Exercise goal.
Copy out all the lines in the records that include the word "Write".
** Start The records **
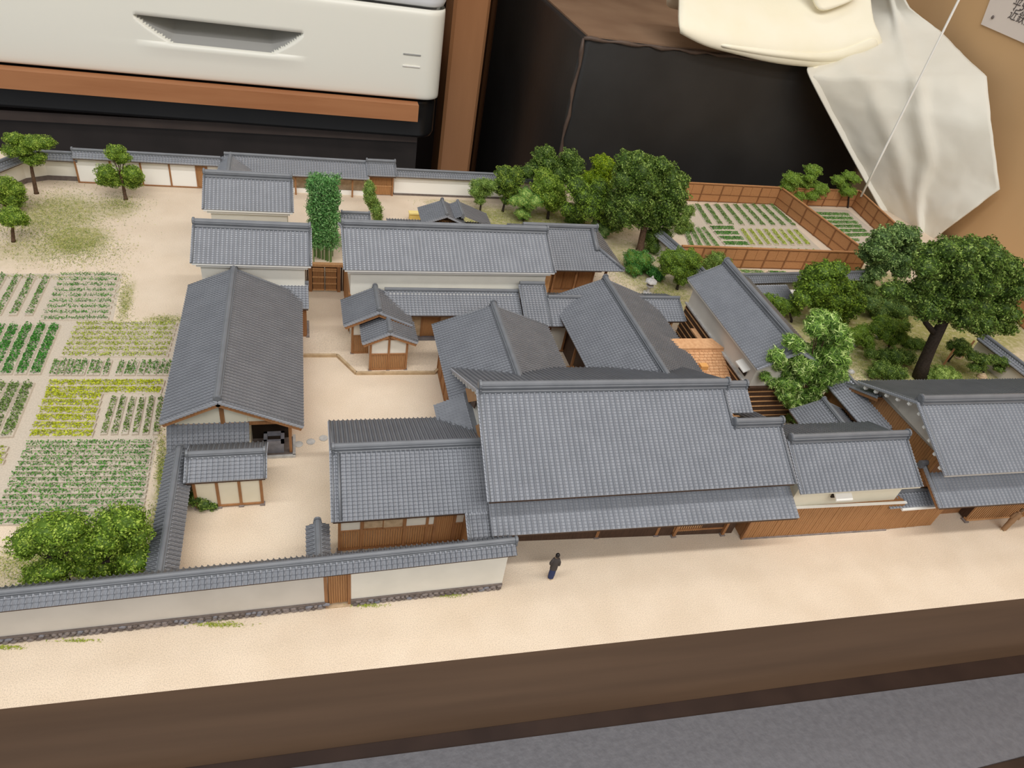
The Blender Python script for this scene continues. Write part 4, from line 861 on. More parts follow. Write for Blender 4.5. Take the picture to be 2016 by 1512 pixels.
# small roofs behind the long storehouse
h = thing('little_hut', 'little tile-roofed hut half hidden behind the left end of the long storehouse', 'hut', (*P(700, 425, 2.4)[:2], 0), 0)
gable_roof(h, .95, .9, .9, 2.05, 2.5, 2.05, pitch=.2, rw=.24, rh=.18); MB().box(-.75, .75, -.6, .6, 0, 2.1).build('wall_body', PLASTER, h)
a = P(873, 403, 2.6); h = thing('twin_gable_hut', 'small hut with two gables behind the middle of the long storehouse', 'hut', (a[0], a[1], 0), 90)
gable_roof(h, .7, 1.3, 1.7, 2.0, 2.55, 1.9, pitch=.2, x0=-1.7, rw=.24, rh=.18); MB().box(-1.2, .5, -.9, 1.2, 0, 2.0).build('wall_body', BOARD, h)
b = P(904, 406, 2.6); o1 = tile_slope(h, -1.7, .6, -2.2, 1.75, -.0, 2.6, 'san', .2, name='wing_tiles'); o2 = tile_slope(h, -1.7, .6, .8, 2.25, 0, 2.6, 'san', .2, name='wing_tiles'); o3 = MB().extr([(q[0]*.7, 2.58+q[1]*.7) for q in ridge_prof()], -1.7, .6).build('wing_ridge', TILED, h)
for o in (o1, o2, o3): o.location = (0, -(b[0]-a[0]), 0)
a = P(805, 436, 1.9); h = thing('low_pent_roof', 'sliver of low tile roof showing just above the long storehouse ridge', 'hut', (a[0], a[1], 0)); tile_slope(h, -1.5, 5.2, .45, 1.75, -.6, 2.0, 'san', .2); MB().box(-1.3, 5, -.5, .1, 0, 1.8).build('wall_body', PLASTER, h)
a = P(818, 436); h = thing('yellow_trough', 'small yellow wooden trough behind the long storehouse, left of the hut', 'trough', (a[0], a[1], 0)); MB().box(-.5, .6, -.2, .2, 0, .7).build('trough_body', mat('yellow_wood', (226, 198, 112), .6), h); MB().box(-.55, .65, -.25, .25, .66, .76).build('trough_rim', mat('yellow_rim', (238, 216, 140), .6), h)
# garden walls on the right
h, L = run('garden_wall', 'tile-coped wall beside the big garden tree, left of the fenced beds', 'wall', P(1300, 455, 1.8)[:2]*1.0, P(1352, 500, 1.8)[:2])
coping(h, L, 1.75, .45, .3, ends=(0, 0)); MB().box(0, L, -.12, .12, 0, 1.6).build('plaster_panel', PLASTERG, h)
h, L = run('garden_wall', 'tile-coped wall piece just behind the far end of the tall grey storehouse', 'wall', P(1352, 500, 1.8)[:2], P(1400, 548, 1.8)[:2])
coping(h, L, 1.75, .45, .3, ends=(0, 0)); MB().box(0, L, -.12, .12, 0, 1.6).build('plaster_panel', PLASTERG, h)
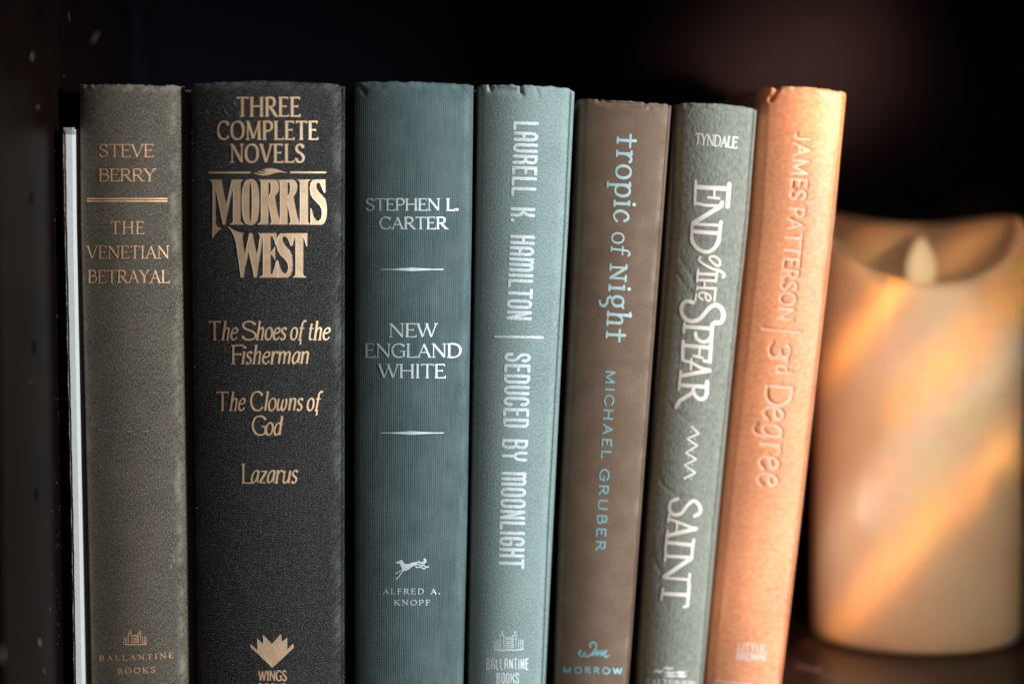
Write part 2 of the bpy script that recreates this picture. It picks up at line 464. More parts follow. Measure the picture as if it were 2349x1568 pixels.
# ------------------------------------------------------------------ lettering
# skeleton capitals and small letters, cap height 1.  K thick stem, T thin stroke, C pen curve, O closed pen curve
# serifs: (x, y, 'b') slab both ways, 'l'/'r' one way, 'u'/'d' a tick up or down at the end of an arm
G = {
 'A': (.74, [('T', [(.08, 0), (.38, 1)]), ('K', [(.36, 1), (.66, 0)]), ('T', [(.2, .36), (.54, .36)])], [(.08, 0, 'b'), (.66, 0, 'b')]),
 'B': (.62, [('K', [(.12, 0), (.12, 1)]), ('C', [(.12, 1), (.34, 1), (.49, .92), (.5, .76), (.46, .62), (.32, .54), (.12, .54)]), ('C', [(.12, .54), (.36, .54), (.53, .46), (.57, .28), (.5, .08), (.34, 0), (.12, 0)])], [(.12, 0, 'l'), (.12, 1, 'l')]),
 'C': (.72, [('C', [(.65, .8), (.56, .95), (.4, 1), (.2, .93), (.08, .7), (.06, .45), (.12, .2), (.26, .04), (.44, 0), (.58, .06), (.67, .2)])], [(.65, .84, 'u')]),
 'D': (.76, [('K', [(.12, 0), (.12, 1)]), ('C', [(.12, 1), (.36, 1), (.56, .9), (.68, .68), (.69, .42), (.61, .16), (.42, .02), (.12, 0)])], [(.12, 0, 'l'), (.12, 1, 'l')]),
 'E': (.58, [('K', [(.12, 0), (.12, 1)]), ('T', [(.12, 1), (.5, 1)]), ('T', [(.12, .53), (.42, .53)]), ('T', [(.12, 0), (.54, 0)])], [(.12, 0, 'l'), (.12, 1, 'l'), (.5, 1, 'd'), (.42, .53, 'm'), (.54, 0, 'u')]),
 'F': (.54, [('K', [(.12, 0), (.12, 1)]), ('T', [(.12, 1), (.5, 1)]), ('T', [(.12, .52), (.42, .52)])], [(.12, 0, 'b'), (.12, 1, 'l'), (.5, 1, 'd'), (.42, .52, 'm')]),
 'G': (.76, [('C', [(.66, .82), (.56, .95), (.4, 1), (.2, .93), (.08, .7), (.06, .45), (.12, .2), (.26, .04), (.44, 0), (.58, .05), (.66, .12)]), ('K', [(.66, .04), (.66, .45)]), ('T', [(.46, .45), (.76, .45)])], [(.66, .82, 'u')]),
 'H': (.78, [('K', [(.12, 0), (.12, 1)]), ('K', [(.66, 0), (.66, 1)]), ('T', [(.12, .53), (.66, .53)])], [(.12, 0, 'b'), (.12, 1, 'b'), (.66, 0, 'b'), (.66, 1, 'b')]),
 'I': (.28, [('K', [(.14, 0), (.14, 1)])], [(.14, 0, 'b'), (.14, 1, 'b')]),
 'J': (.4, [('C', [(.26, 1), (.26, .5), (.26, .2), (.2, .04), (.08, -.02), (.0, .02)])], []),
 'K': (.7, [('K', [(.12, 0), (.12, 1)]), ('T', [(.6, 1), (.14, .46)]), ('K', [(.26, .6), (.64, 0)])], [(.12, 0, 'b'), (.12, 1, 'b'), (.6, 1, 'b'), (.64, 0, 'b')]),
 'L': (.56, [('K', [(.12, 0), (.12, 1)]), ('T', [(.12, 0), (.52, 0)])], [(.12, 0, 'l'), (.12, 1, 'b'), (.52, 0, 'u')]),
 'M': (.92, [('T', [(.12, 0), (.14, 1)]), ('K', [(.14, 1), (.46, .04)]), ('T', [(.46, .04), (.78, 1)]), ('K', [(.78, 1), (.8, 0)])], [(.12, 0, 'b'), (.14, 1, 'l'), (.8, 0, 'b'), (.78, 1, 'r')]),
 'N': (.8, [('T', [(.12, 0), (.12, 1)]), ('K', [(.12, 1), (.68, .02)]), ('T', [(.68, 0), (.68, 1)])], [(.12, 0, 'b'), (.12, 1, 'l'), (.68, 1, 'b')]),
 'O': (.8, [('O', [(.4, 1), (.2, .93), (.08, .72), (.06, .5), (.08, .28), (.2, .07), (.4, 0), (.6, .07), (.72, .28), (.74, .5), (.72, .72), (.6, .93)])], []),
 'P': (.6, [('K', [(.12, 0), (.12, 1)]), ('C', [(.12, 1), (.34, 1), (.5, .92), (.55, .74), (.5, .56), (.34, .47), (.12, .47)])], [(.12, 0, 'b'), (.12, 1, 'l')]),
 'R': (.68, [('K', [(.12, 0), (.12, 1)]), ('C', [(.12, 1), (.34, 1), (.49, .92), (.53, .75), (.49, .58), (.34, .5), (.12, .5)]), ('K', [(.3, .5), (.62, 0)])], [(.12, 0, 'b'), (.12, 1, 'l'), (.64, 0, 'r')]),
 'S': (.56, [('C', [(.46, .82), (.4, .95), (.26, 1), (.12, .93), (.07, .78), (.14, .62), (.3, .51), (.43, .4), (.49, .24), (.43, .07), (.27, 0), (.12, .05), (.06, .2)])], [(.47, .84, 'u'), (.06, .16, 'e')]),
 'T': (.66, [('K', [(.33, 0), (.33, 1)]), ('T', [(.04, 1), (.62, 1)])], [(.33, 0, 'b'), (.04, 1, 'd'), (.62, 1, 'd')]),
 'U': (.74, [('C', [(.12, 1), (.12, .6), (.12, .3), (.2, .08), (.37, 0), (.54, .08), (.62, .3), (.62, .6), (.62, 1)])], [(.12, 1, 'b'), (.62, 1, 'b')]),
 'V': (.72, [('K', [(.08, 1), (.37, 0)]), ('T', [(.37, 0), (.66, 1)])], [(.08, 1, 'b'), (.66, 1, 'b')]),
 'W': (1.02, [('K', [(.06, 1), (.3, 0)]), ('T', [(.3, 0), (.52, .95)]), ('K', [(.5, .95), (.73, 0)]), ('T', [(.73, 0), (.96, 1)])], [(.06, 1, 'b'), (.5, 1, 'b'), (.96, 1, 'b')]),
 'Y': (.66, [('K', [(.06, 1), (.33, .48)]), ('T', [(.6, 1), (.33, .48)]), ('K', [(.33, .5), (.33, 0)])], [(.06, 1, 'b'), (.6, 1, 'b'), (.33, 0, 'b')]),
 '.': (.26, [('D', [(.12, .07)])], []),
 ',': (.26, [('C', [(.14, .1), (.15, -.02), (.08, -.16)])], []),
 ' ': (.34, [], []),
 '3': (.58, [('C', [(.08, .84), (.18, .97), (.32, 1), (.46, .92), (.49, .76), (.42, .6), (.26, .54)]), ('C', [(.26, .54), (.44, .5), (.53, .34), (.5, .14), (.34, .0), (.16, .02), (.05, .14)])], []),
 # small letters (x-height .66)
 'a': (.5, [('C', [(.42, .56), (.34, .66), (.2, .62), (.09, .42), (.07, .2), (.14, .03), (.25, .04), (.36, .2), (.42, .4)]), ('K', [(.43, .66), (.4, .12)]), ('T', [(.4, .12), (.48, .02)])], []),
 'c': (.46, [('C', [(.4, .53), (.3, .66), (.16, .6), (.07, .38), (.08, .16), (.2, .0), (.32, .03), (.42, .14)])], [(.4, .5, 'e')]),
 'd': (.56, [('C', [(.44, .56), (.34, .66), (.2, .62), (.09, .42), (.08, .2), (.16, .02), (.28, .02), (.4, .14), (.44, .3)]), ('K', [(.45, 1.04), (.44, .0)])], [(.45, 1.02, 'l')]),
 'e': (.5, [('C', [(.09, .36), (.3, .38), (.42, .46), (.4, .6), (.28, .66), (.15, .58), (.07, .36), (.1, .12), (.24, .0), (.38, .06), (.45, .16)])], []),
 'f': (.36, [('C', [(.44, .98), (.36, 1.06), (.26, .98), (.22, .8), (.2, .4), (.18, .0)]), ('T', [(.06, .64), (.4, .64)])], [(.18, 0, 'b')]),
 'g': (.54, [('C', [(.44, .56), (.34, .66), (.2, .62), (.09, .42), (.08, .22), (.16, .04), (.28, .04), (.4, .16), (.44, .3)]), ('C', [(.45, .66), (.45, .3), (.44, .0), (.4, -.2), (.26, -.3), (.1, -.22)])], []),
 'h': (.56, [('K', [(.12, 0), (.13, 1.04)]), ('C', [(.13, .42), (.2, .58), (.32, .67), (.42, .6), (.43, .4), (.43, .0)])], [(.12, 0, 'b'), (.13, 1.02, 'l'), (.43, 0, 'b')]),
 'i': (.26, [('K', [(.13, 0), (.13, .66)]), ('D', [(.14, .9)])], [(.13, 0, 'b'), (.13, .66, 'l')]),
 'l': (.26, [('K', [(.13, 0), (.14, 1.06)])], [(.14, 1.04, 'l')]),
 'm': (.84, [('K', [(.12, 0), (.12, .66)]), ('C', [(.12, .42), (.2, .58), (.31, .67), (.39, .6), (.41, .4), (.41, .0)]), ('C', [(.41, .42), (.49, .58), (.6, .67), (.69, .6), (.7, .4), (.7, .0)])], [(.12, .66, 'l')]),
 'n': (.56, [('K', [(.12, 0), (.12, .66)]), ('C', [(.12, .42), (.2, .58), (.32, .67), (.42, .6), (.43, .4), (.43, .0)])], [(.12, .66, 'l')]),
 'o': (.54, [('O', [(.27, .67), (.14, .61), (.07, .44), (.07, .23), (.14, .06), (.27, 0), (.4, .06), (.47, .23), (.47, .44), (.4, .61)])], []),
 'p': (.58, [('K', [(.13, -.36), (.13, .66)]), ('C', [(.13, .4), (.2, .6), (.33, .67), (.46, .58), (.51, .34), (.45, .08), (.32, .0), (.18, .05), (.13, .2)])], [(.13, -.36, 'b'), (.13, .66, 'l')]),
 'r': (.42, [('K', [(.12, 0), (.12, .66)]), ('C', [(.12, .38), (.2, .58), (.3, .67), (.4, .62)])], [(.12, 0, 'b'), (.12, .66, 'l'), (.4, .6, 'e')]),
 's': (.4, [('C', [(.33, .55), (.26, .66), (.14, .64), (.07, .53), (.12, .4), (.24, .32), (.33, .2), (.29, .05), (.17, 0), (.06, .1)])], []),
 't': (.38, [('C', [(.18, .9), (.16, .5), (.16, .14), (.24, .0), (.34, .06)]), ('T', [(.05, .62), (.34, .62)])], []),
 'u': (.54, [('C', [(.11, .66), (.1, .3), (.12, .06), (.22, .0), (.32, .08), (.41, .26)]), ('K', [(.43, .66), (.42, .0)])], []),
 'w': (.74, [('C', [(.1, .66), (.08, .3), (.12, .04), (.22, .02), (.32, .2), (.38, .62)]), ('C', [(.38, .62), (.35, .3), (.38, .06), (.48, .0), (.6, .2), (.62, .46), (.56, .66)])], []),
 'z': (.46, [('K', [(.4, .64), (.07, .02)]), ('T', [(.07, .62), (.4, .62)]), ('T', [(.07, .02), (.42, .02)])], []),
}
G['{t}'] = (.5, [('K', [(.22, 0), (.22, .82)]), ('T', [(.02, .58), (.46, .58)])], [(.22, 0, 'b')])      # slab t
G['{N}'] = (.66, [('T', [(.12, 0), (.12, .72)]), ('K', [(.12, .72), (.52, .02)]), ('T', [(.52, 0), (.52, .72)])], [(.12, 0, 'b'), (.12, .72, 'l'), (.52, .72, 'b')])
G['{g}'] = (.54, [('O', [(.27, .67), (.15, .62), (.09, .46), (.1, .28), (.2, .16), (.34, .18), (.43, .32), (.43, .5), (.38, .62)]), ('T', [(.38, .6), (.5, .68)]), ('C', [(.2, .16), (.1, .04), (.2, -.06), (.36, -.08), (.46, -.2), (.42, -.36), (.28, -.42)])], [])
G['{g2}'] = G['g']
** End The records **
Result for this task.
The Blender Python script for this scene continues. Write part 4, from line 861 on. More parts follow. Write for Blender 4.5. Take the picture to be 2016 by 1512 pixels.
Write part 2 of the bpy script that recreates this picture. It picks up at line 464. More parts follow. Measure the picture as if it were 2349x1568 pixels.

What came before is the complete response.